So wichtig die aufstrebenden Modestädte für ihre jeweiligen Länder auch sein mögen, eine ernsthafte Konkurrenz für die etablierten Metropolen stellen sie noch nicht dar. Wer internationales Renommee sucht, muss in Paris, New York, Mailand oder London präsent sein. Internationale Einkäufer und Investoren auf der Suche nach erfolgversprechenden neuen Talenten steuern zuerst die vier großen Modemetropolen an. Die internationale Modepresse kommt hier zusammen, und außerdem gibt es ein am Geschehen interessiertes und zahlungskräftiges Publikum. Eine solche vorteilhafte Konstellation ist in kaum einer der aufstrebenden Modestädte gegeben.

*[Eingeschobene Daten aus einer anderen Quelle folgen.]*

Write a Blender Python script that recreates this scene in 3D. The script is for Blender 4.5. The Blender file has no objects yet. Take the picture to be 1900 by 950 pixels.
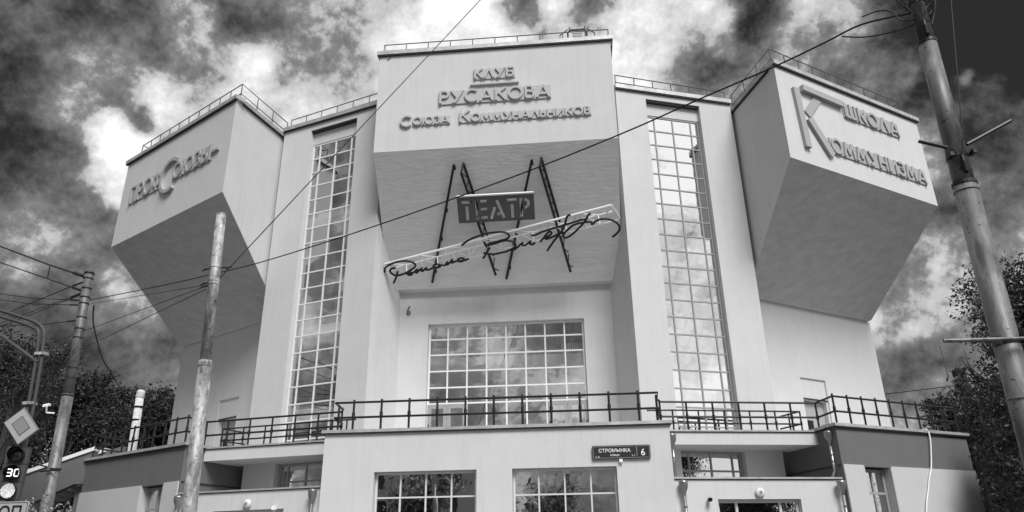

Auch nicht in Berlin. Deshalb zeigen Berliner Designer – mit Unterstützung des Senats – ihre Kollektionen in Showrooms in Paris und New York und erhoffen dort Resonanz und Geschäftsabschlüsse. Die lokale Nachfrage reicht nicht, um allen Berliner Designern ein Auskommen zu sichern. Bei der Berliner Modewoche im Januar 2015 wurde die Gründung eines German Fashion Design Council bekanntgegeben, der die deutsche Mode fördern will. Die Würdigung Berlins als Global Fashion Capital in der New Yorker Ausstellung ist diesem Ziel förderlich.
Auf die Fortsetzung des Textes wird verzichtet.